The reduction potential of the cell in the given table is -0.83 V. The result obtained for the given problem matches the value given in the table.

Step-by-step solution

Cell potential of an electrochemical cell

The measure of the potential difference between anode and cathode is the cell potential of an electrochemical cell.
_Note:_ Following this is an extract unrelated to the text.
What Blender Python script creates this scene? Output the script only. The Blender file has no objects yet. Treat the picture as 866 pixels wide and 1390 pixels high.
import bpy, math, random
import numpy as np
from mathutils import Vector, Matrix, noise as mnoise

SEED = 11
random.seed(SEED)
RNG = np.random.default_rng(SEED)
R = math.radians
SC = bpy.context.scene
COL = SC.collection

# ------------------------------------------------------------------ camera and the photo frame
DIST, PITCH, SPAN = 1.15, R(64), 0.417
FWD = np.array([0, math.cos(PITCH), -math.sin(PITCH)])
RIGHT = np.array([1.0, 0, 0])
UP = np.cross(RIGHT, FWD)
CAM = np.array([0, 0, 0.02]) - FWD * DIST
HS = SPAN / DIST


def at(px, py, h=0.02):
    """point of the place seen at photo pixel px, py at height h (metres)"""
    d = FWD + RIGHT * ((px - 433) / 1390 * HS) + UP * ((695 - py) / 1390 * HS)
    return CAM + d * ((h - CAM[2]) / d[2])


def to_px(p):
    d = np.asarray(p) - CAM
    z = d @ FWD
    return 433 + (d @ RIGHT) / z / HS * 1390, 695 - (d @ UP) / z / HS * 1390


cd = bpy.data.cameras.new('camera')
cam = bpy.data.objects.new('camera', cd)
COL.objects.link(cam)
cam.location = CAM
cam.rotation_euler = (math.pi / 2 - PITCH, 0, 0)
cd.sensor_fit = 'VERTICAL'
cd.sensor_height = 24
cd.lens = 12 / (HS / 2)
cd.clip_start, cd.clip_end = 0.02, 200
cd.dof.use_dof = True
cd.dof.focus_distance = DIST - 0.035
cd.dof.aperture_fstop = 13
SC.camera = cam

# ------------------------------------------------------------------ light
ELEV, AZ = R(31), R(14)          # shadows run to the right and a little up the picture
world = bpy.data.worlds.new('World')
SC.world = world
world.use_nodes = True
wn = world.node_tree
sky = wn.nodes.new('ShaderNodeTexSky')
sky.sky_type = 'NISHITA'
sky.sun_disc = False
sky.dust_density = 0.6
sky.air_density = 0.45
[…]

The overall cell potential can be calculated using,

${E^o}_{cell}={E^o}_{cathode}-{E^o}_{anode}$

Calculation of free energy for the reaction

Given that the half-reaction,

$2H_{2}O\left(I\right)+2e^{-}\to H_2\left(g\right)+2O{H}^{-}\left(aq\right)$

On calculating the free energy using the reaction:

$$\begin{gathered} \Delta G^o=\sum {n_p\Delta G^o}_{\left(products\right)}-\sum {n_f\Delta G^o}_{\left(reactants\right)} \\ =\Delta {G^o}_{f\left(H_{2\left(g\right)}\right)}+2\Delta {G^o}_{f\left(H_{2}O\right(l\left)\right)}-2\Delta {G^o}_{f\left(H_{2}O\right(l\left)\right)}-2\Delta {G^o}_{f\left(e^{-}\right)} \\ =160 KJ \end{gathered}$$

Calculation to find the potential of the cell

On using the other equation to find potential of cell,

$$\begin{gathered} \Delta G^o=-nF{E}^o \\ {E}^o=\frac{-\Delta G^o}{nF} \end{gathered}$$

Faraday’s constant is $F=96500 C mo{l}^{-1}$. On substituting the values in the reaction,

$$\begin{gathered} E^o=\frac{-160kJ}{(2 mol{e}^{-1})(96485 C mo{l}^{-1})}\times \frac{1000 J}{1 kJ} \\ {E}^o=-0.829 J/C \\ {E}^o=-0.83 V \end{gathered}$$